Accurate modeling of planetary atmospheres requires a detailed knowledge of the temperature and pressure dependence of spectroscopic line parameters of atmospheric molecules. With this requirement in mind, a new Herriott cell having a 21 meter folded absorption path was designed and fabricated with Oxygen-Free High Conductivity (OFHC) copper body and gold coated OFHC copper mirrors to operate for the first time with a broad-band Fourier transform spectrometer. The cell, enclosed in an isolated vacuum box, is cooled by a CTI Cryogenics, Inc. model 1050 closed-cycle helium refrigerator which also cryopumps the vacuum box. The temperature of the cell is monitored by a silicon temperature sensor and regulated by a Lakeshore model 331 temperature controller.

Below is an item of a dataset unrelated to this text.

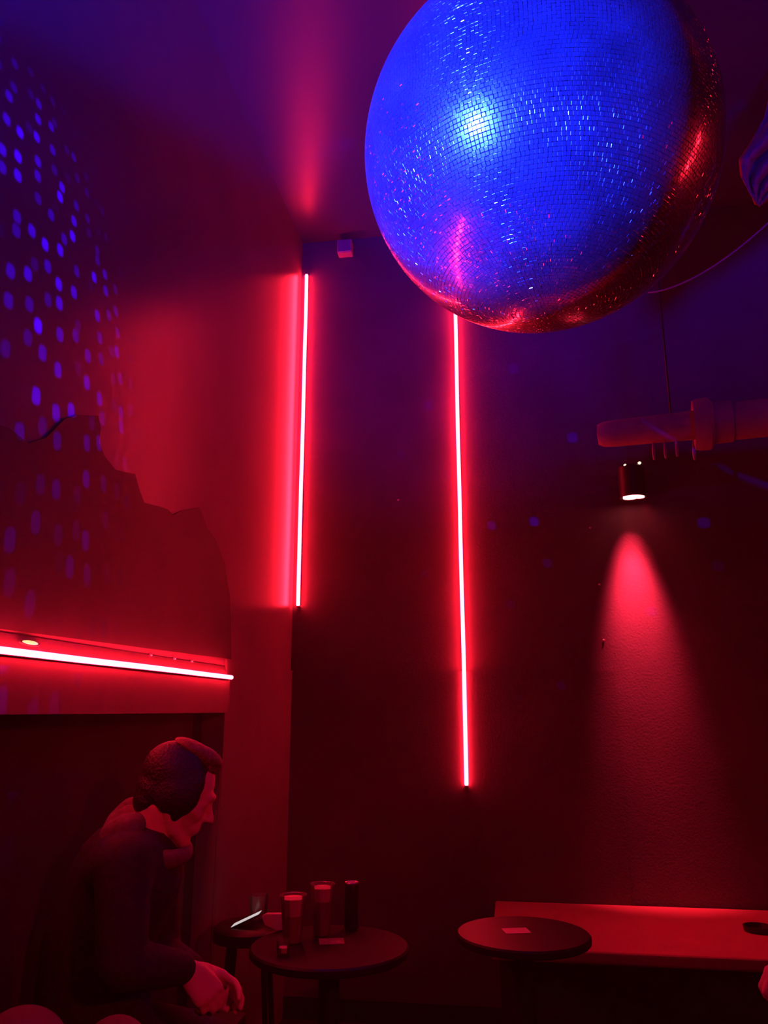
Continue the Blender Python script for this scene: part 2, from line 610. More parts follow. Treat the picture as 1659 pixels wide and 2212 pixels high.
dl = BALL + V((-R_BALL - 0.02, -0.12, -0.05))
dots_light('tile_glints', dl, at_plane(-10, 600, W(0, 0, 0), B), 260, radians(88), 11.5, 0.24, 0.0)
dots_light('tile_glints', BALL + V((0.16, 0.30, -0.36)), at_plane(1450, 850, W(0, 0, 0), A), 140, radians(100), 7, 0.11, 0.0, 7.0)
# light that leaks around the main beam of the same lamp
spot('blue_spill', BALL + Ld * SPOT_D + V((0, 0, 0.05)), at_plane(900, 470, W(0, 0, 0), A), 760, (0.05, 0.0, 1.0), radians(52), 1.0, 0.25)

# blue wash over the far side of the ceiling, red wash over the tables and the sitters
spot('blue_wash', V((1.6, -1.5, 3.4)), at_z(1610, 60, CEIL), 620, (0.02, 0.0, 1.0), radians(40), 1.0, 0.4)
spot('red_wash', V((2.3, -1.2, 2.7)), V((-0.35, 2.55, 0.95)), 165, (1.0, 0.006, 0.05), radians(30), 0.8, 0.12)

# ------------------------------------------------------------ wall fittings
# white junction box high on the back wall
p = at_plane(746, 537, W(0, 0.03, 0), A)
n_, s_, z_ = wf(p)
root = thing('junction_box', 'small white plastic box high on the back wall near the ceiling', 'box', W(n_, 0, z_), ROT)
obj('box', bm_box(-0.046, 0.046, -0.062, 0, -0.046, 0.046), M['whitebox'], root, False, 0.006)
obj('cover', bm_box(-0.041, 0.041, -0.066, -0.060, -0.041, 0.041), M['whitebox'], root, False, 0.003)

# wall downlight
p = at_plane(1367, 1076, W(0, 0.14, 0), A)
n_, s_, z_ = wf(p)
DL = W(n_, 0.14, z_)
root = thing('wall_downlight', 'black cylindrical downlight fixed to the back wall, shining white downwards', 'wall lamp', DL, ROT)
rl = 0.068
obj('housing', bm_lathe([(rl - 0.012, 0.012), (rl, 0.0), (rl, 0.165), (rl - 0.006, 0.172), (rl - 0.012, 0.165), (rl - 0.012, 0.012)], 40), M['blackmetal'], root, True)
b = bm_lathe([(0, 0.004), (0.036, 0.0), (0.036, 0.012), (0, 0.014)], 28, None, Matrix.Translation((-0.014, 0, 0)))
obj('lens', b, M['lens'], root, True)
b = bm_lathe([(0, 0.004), (0.024, 0.0), (0.024, 0.012), (0, 0.014)], 28, None, Matrix.Translation((0.036, 0.0, 0.002)))
obj('lens', b, M['lens'], root, True)
obj('wall_arm', bm_box(-0.02, 0.02, 0.06, 0.128, 0.07, 0.11), M['blackmetal'], root, False, 0.004)
obj('wall_plate', bm_box(-0.045, 0.045, 0.126, 0.139, 0.03, 0.15), M['blackmetal'], root, False, 0.004)
for dx_, dz_ in ((-0.034, 0.168), (0.04, 0.178)):
    g = bm_lathe([(0, 0.009), (0.008, 0.004), (0.009, 0.0), (0.008, -0.004), (0, -0.009)], 14, None, Matrix.Translation((dx_, -0.05, dz_)))
    obj('vent', g, M['glint'], root, True)
spot('downlight_beam', DL + B * -0.014 + V((0, 0, -0.004)), W(n_ + 0.0, 0.0, z_ - 0.54), 560, (1.0, 0.025, 0.06), radians(37), 1.0, 0.05)
spot('downlight_spill', DL + B * 0.036 + V((0, 0, -0.004)), W(n_ + 0.55, 0.75, 0.5), 66, (1.0, 0.010, 0.03), radians(62), 0.8, 0.02)

# screws on the back wall and on the side wall
scr = [(1295, 1263), (1304, 1383), (860, 1080), (1275, 1140)]
sl = ['tiny bright screw head in the wall at the edge of the lit patch, upper one',
      'tiny bright screw head in the wall at the edge of the lit patch, lower one',
      'tiny faint screw head in the wall between the two vertical light strips',
      'tiny faint screw head in the wall below and before the downlight']
scre = None
for (u, v), lb in zip(scr, sl):
    p = at_plane(u, v, W(0, 0.003, 0), A)
    if scre is None:
        scre = tag(obj('screw', bm_lathe([(0, 0.006), (0.004, 0.005), (0.0065, 0.0), (0, -0.002)], 12, None, frame_to((0, 0, 0), -A)), M['screw'], None, True), lb, 'screw', 'screw heads on the walls')
        scre.location = p
    else:
        c = scre.copy(); COL.objects.link(c); c.location = p; c['label'] = lb
for k, (u, v) in enumerate(((330, 1407), (381, 1416), (418, 1421))):
    p = at_plane(u, v, W(0.012, 0, 0), B)
    c = scre.copy(); COL.objects.link(c)
    c.location = W(0.006, wf(p)[1], LZ + 0.049)
    c['label'] = 'tiny screw head on top of the lit ledge, %s' % ('first', 'middle', 'last')[k] + (' of three along the strip' if k != 1 else ' of the three above the strip')

# puck light let into the sloped ledge
p = at_plane(65, 1386, W(0.018, 0, 0), B)
_, s_, z_ = wf(p)
nrm = (B * 0.85 + V((0, 0, 0.53))).normalized()
pc = W(0.018, s_, LZ + 0.0295)
root = thing('puck_light', 'small warm white puck light let into the sloped ledge above the strip', 'lamp', pc)
fm = frame_to((0, 0, 0), nrm)
st = Matrix.Identity(4)
b = bmesh.new()
bm_lathe([(0, 0.004), (0.007, 0.003), (0.009, 0.0), (0, -0.003)], 24, b)
ax = Matrix.Rotation(0, 4, 'Z')
for v_ in b.verts:
    l = v_.co.copy()
    v_.co = A * (l.x * 4.2) + nrm.cross(A) * l.y * 0.75 + nrm * l.z
obj('lens', b, M['puck'], root, True)
b = bmesh.new()
bm_lathe([(0.0, 0.002), (0.0105, 0.001), (0.011, -0.002), (0, -0.003)], 24, b)
for v_ in b.verts:
    l = v_.co.copy()
    v_.co = A * (l.x * 4.2) + nrm.cross(A) * l.y * 0.85 + nrm * l.z
obj('ring', b, M['ledge'], root, True)

# ventilation duct with flange
P1 = at_y(1290, 940, 3.75)
P2 = at_z(1659, 902, P1.z)
dd = (P2 - P1).normalized()
root = thing('ventilation_duct', 'round ventilation duct with a thick collar, running in under the dark ceiling', 'duct', P1)
L_col = (at_z(1500, 921, P1.z) - P1).length
L_col2 = (at_z(1580, 912, P1.z) - P1).length
reach = 2.5
obj('thin_duct', bm_lathe([(0, -0.0), (0.05, 0.004), (0.062, 0.03), (0.066, 0.08), (0.07, L_col + 0.02)], 32, None, frame_to((0, 0, 0), dd)), M['duct'], root, True)
obj('wide_duct', bm_lathe([(0.085, L_col2 - 0.02), (0.09, L_col2 + 0.01), (0.09, reach), (0, reach)], 32, None, frame_to((0, 0, 0), dd)), M['duct'], root, True)
cl = L_col2 - L_col
obj('collar', bm_lathe([(0.06, L_col), (0.118, L_col - 0.005), (0.125, L_col + 0.02), (0.125, L_col + cl * 0.4), (0.10, L_col + cl * 0.5), (0.098, L_col + cl), (0.06, L_col + cl + 0.005)], 40, None, frame_to((0, 0, 0), dd)), M['duct'], root, True)
for k in (0.35, 1.5):
    q = dd * k
    obj('hanger', bm_tube([q + V((0, 0, 0.05)), q + V((0, 0, CEIL - P1.z))], 0.005, 8, None, False), M['blackmetal'], root)

# small pale tags hanging under the duct
hl_ = [(1412, 975, 'pale strip hanging under the thin duct, closest to the downlight'),
       (1437, 972, 'pale strip hanging under the thin duct, second along from the downlight'),
       (1462, 968, 'pale strip hanging under the thin duct, third along from the downlight'),
       (1499, 975, 'bright pale strip hanging under the collar of the duct')]
h0 = None
for u, v, lb in hl_:
    q = at_plane(u, v, P1, dd.cross(V((0, 0, 1))))
    if h0 is None:
        h0 = tag(obj('hanging_tag', bm_lathe([(0, -0.045), (0.006, -0.04), (0.008, 0.0), (0.004, 0.04), (0.002, 0.075), (0, 0.075)], 12), M['whitebox'], None, True), lb, 'tag', 'tags hanging under the duct')
        h0.location = q
    else:
        c = h0.copy(); COL.objects.link(c); c.location = q; c['label'] = lb

# drape at the edge, hanging from the ceiling
def drape():
    p0 = at_y(1603, 350, 3.0)
    b = bmesh.new()
    nu, nv = 36, 40
    outline_l = [(1690, 60), (1652, 250), (1622, 310), (1598, 345), (1602, 385), (1620, 420), (1632, 440)]
    outline_r = [(1900, 60), (1860, 250), (1830, 310), (1760, 370), (1690, 410), (1655, 435), (1640, 446)]
    def interp(o, t):
        x = t * (len(o) - 1); i = min(int(x), len(o) - 2); f = x - i
        return o[i][0] * (1 - f) + o[i + 1][0] * f, o[i][1] * (1 - f) + o[i + 1][1] * f
    g = []
    for j in range(nv + 1):
        l = interp(outline_l, j / nv); r = interp(outline_r, j / nv)
        row = []
        for i in range(nu + 1):
            f = i / nu
            u = l[0] * (1 - f) + r[0] * f; v = l[1] * (1 - f) + r[1] * f
            depth = 3.0 + 0.05 * sin(f * 22 + j * 0.15) + 0.25 * f
            row.append(b.verts.new(at_y(u, v, depth) - p0))
        g.append(row)
    for j in range(nv):
        for i in range(nu):
            b.faces.new((g[j][i], g[j][i + 1], g[j + 1][i + 1], g[j + 1][i]))
    o = obj('drape', b, M['drape'], None, True)
    o.location = p0
    md = o.modifiers.new('thickness', 'SOLIDIFY'); md.thickness = 0.006
    return tag(o, 'dull red drape hanging in folds from the dark ceiling beside the mirror ball', 'drape')


drape()
# thin cable swagging across the dark corner
pts = []
for k in range(17):
    f = k / 16
    u = 1400 + (1680 - 1400) * f
    v = 632 - 170 * f ** 1.6
    pts.append(at_y(u, v, 3.5 - 0.4 * f))
tag(obj('cable', bm_tube([q - pts[0] for q in pts], 0.0035, 8), M['duct'], None, True), 'thin cable sweeping up through the dark beyond the mirror ball', 'cable').location = pts[0]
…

The new cell system was integrated to the JPL Bruker model 125HR interferometer with transfer optics which are fully evacuated to 12 mTorr (the pressure inside the interferometer). The optics were through-put matched for entrance apertures smaller than 2 mm. The system has successfully operated for several months at gas sample temperatures between 75 and 250 K with extremely good stability to obtain spectra of methane, carbon dioxide, and oxygen bands between 0.76 and 3 µm. We present the characterization and performance of the Herriott cell system and preliminary analyses of newly recorded spectra.